One of Vladimir Putin’s mistakes when plotting his invasion of Ukraine was to underestimate European solidarity. The Russian president’s territorial aggression moved the continent’s centre of strategic gravity, but not in the direction he had intended. The Ukrainian president, Volodymyr Zelenskiy, made an emergency application for EU membership within days of the invasion. The country’s candidacy was formally accepted within months.
At a summit in Kyiv last week, the European Commission president, Ursula von der Leyen, said it was impossible to conceive of a future for the EU without Ukraine. That would not have been said before the war. Candidacy for EU membership is less important to Mr Zelenskiy’s war effort than military hardware, but weapons have also flowed from European states. Military aid and institutional integration are two arms of the same embrace. That reflects a psychological adjustment in the west – a shaking off of complacency and belated recognition that Mr Putin is a tyrant who cannot be appeased.
For many Ukrainians, participation in the European project has expressed the ambition of national self-determination since the 2013 Maidan uprising, triggered by the refusal of Viktor Yanukovych, the country’s pro-Moscow president at the time, to sign a trade agreement with Brussels. The EU flag is a more potent symbol of democratic aspiration in Ukraine than it is in most member states.
There is still a significant gap between the ideal of solidarity and the reality of EU accession. The bloc exists by virtue of political will, but that is expressed as a complex edifice of treaties and institutions. To meet the entry criteria, previous candidates from eastern Europe went through arduous processes of political and economic reform. They worked hard (with varying degrees of success) to shake off the corrupting legacy of communist authoritarian rule. None began the process in the middle of a war. All were smaller than Ukraine.
The EU’s current structures would need reform to accommodate such a populous and economically debilitated new member. Everything from the allocation of seats in the European parliament to agricultural subsidies would have to be revised. EU membership can lead to increased regional disparities – which would need careful management in a postwar environment. Ukrainian accession would tilt the balance of influence on the European Council away from the EU’s 20th-century western core towards its 21st-century joiners in the east. Some founder members suspect that process has gone far enough already. The extent of continental solidarity would be tested by a process that turned net recipients from the shared budget into net contributors.
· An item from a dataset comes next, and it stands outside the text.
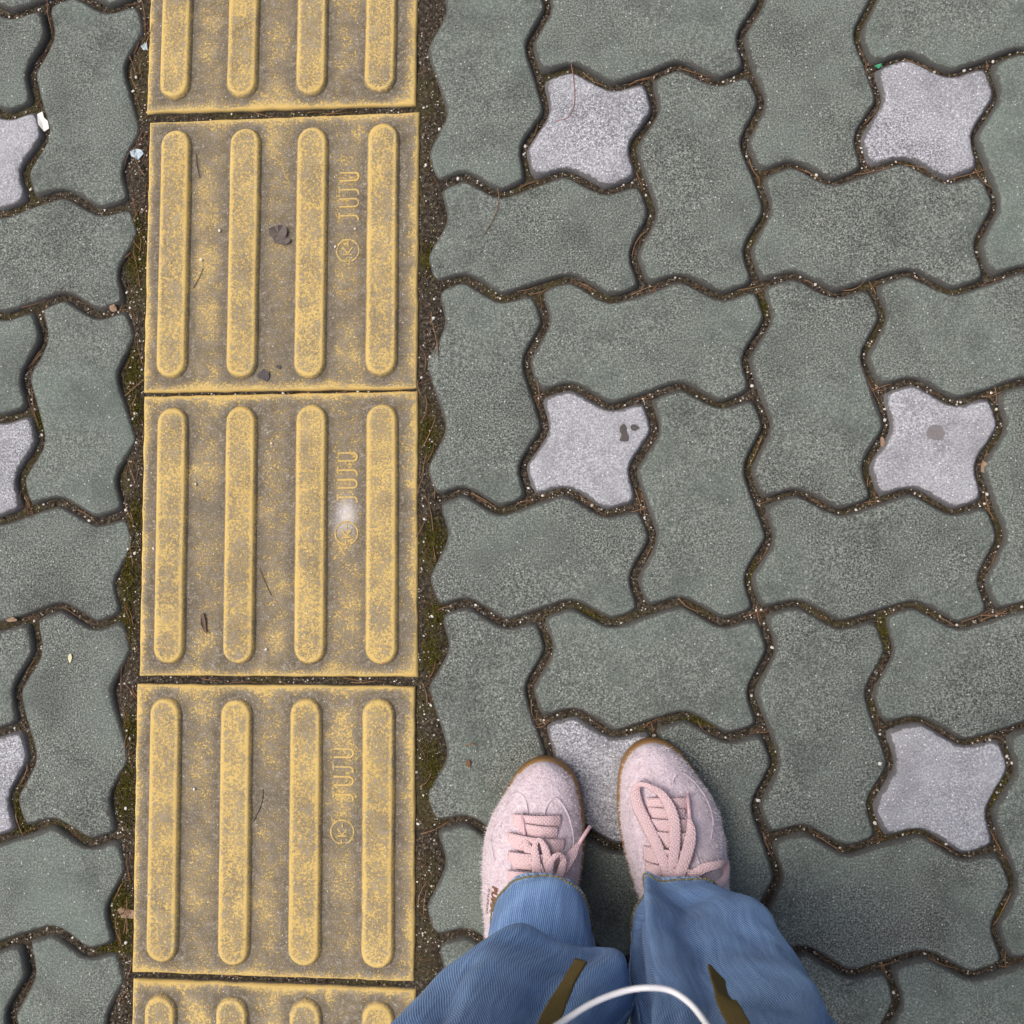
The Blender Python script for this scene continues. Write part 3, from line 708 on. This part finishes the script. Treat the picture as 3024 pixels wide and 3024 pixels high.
def stitch_row(v, row, j0, j1, off, name):
    pr = []
    for j in range(j0, j1):
        a = on_leg(v, row, j); b = on_leg(v, row, j+1); c_ = np.mean([on_leg(v, row, q_) for q_ in range(0, NT, 8)], 0)
        o_ = (a-c_); o_[2] = 0; o_ /= np.linalg.norm(o_); o_ = o_*off
        pr.append(tube([a+o_+(b-a)*.08, a+o_*1.25+(b-a)*.5, a+o_+(b-a)*.92], .0008, 5))
    V2, F2 = join(pr); return link(name, mesh(name, V2, F2), M_THREAD, jeans)
stitch_row(Lv, 6, 0, NT, .0016, 'hem_stitching'); stitch_row(Rv, 6, 0, NT, .0016, 'hem_stitching')
# felled inner seams
def seam_strip(v, j, rows):
    P = []
    for rr in rows:
        a = on_leg(v, rr, j); c_ = np.mean([on_leg(v, rr, q_) for q_ in range(0, NT, 8)], 0); o_ = a-c_; o_[2] = 0; o_ /= np.linalg.norm(o_); P.append(a+o_*.0006)
    V2, F2, U2 = lace_ribbon_v(P, .0065, .0016); me = mesh('inner_seam', V2, F2)
    ul = me.uv_layers.new(name='UVMap'); vi = np.zeros(len(me.loops), np.int32); me.loops.foreach_get('vertex_index', vi); ul.data.foreach_set('uv', np.array(U2, np.float32)[vi].ravel())
    fattr(me, 'hem', [.6]*len(V2)); fattr(me, 'fade_shade', [0]*len(V2)); return link('inner_seam', me, M_DENIM, jeans)
def lace_ribbon_v(P, wd, th):
    P = np.array(P); n = len(P); t = np.gradient(P, axis=0); t /= np.linalg.norm(t, axis=1)[:,None]; v = []; f = []; u = []; L = 0
    for i in range(n):
        s_ = np.cross(t[i], (1, 0, 0)); s_ /= np.linalg.norm(s_); nn = np.cross(s_, t[i])
        if i: L += np.linalg.norm(P[i]-P[i-1])
        for a, b in ((-1, 0), (-.6, 1), (.6, 1), (1, 0), (.6, -1), (-.6, -1)): v.append(P[i]+s_*a*wd/2+nn*b*th/2); u.append((a*wd/2, L))
    for i in range(n-1):
        for j in range(6): f.append((i*6+j, i*6+(j+1) % 6, (i+1)*6+(j+1) % 6, (i+1)*6+j))
    return v, f, u
seam_strip(Lv, 4, range(2, 100)); seam_strip(Rv, NT//2-4, range(2, 100))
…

When speaking of Ukraine’s EU membership, Ms Von der Leyen and other continental leaders are careful to match certainty about the destination with vagueness over the timetable. It isn’t going to happen quickly. There is a general recognition in Brussels that Kyiv’s candidacy is unique, but there is not much flex in the rules and enormous wariness of bending them (as Eurosceptic British politicians learned to their frustration when negotiating Brexit).
But Ukraine must not be fobbed off with abstractions. Kyiv can be offered treaties and a security partnership that illuminate a credible path to full membership. The EU is slow and inflexible much of the time, but in a crisis it can be remarkably innovative. Russia’s aggression has been the galvanising force, giving new political impetus to continental solidarity. That energy must now be harnessed to the practical task of guaranteeing Ukraine’s future in the club of European democracies.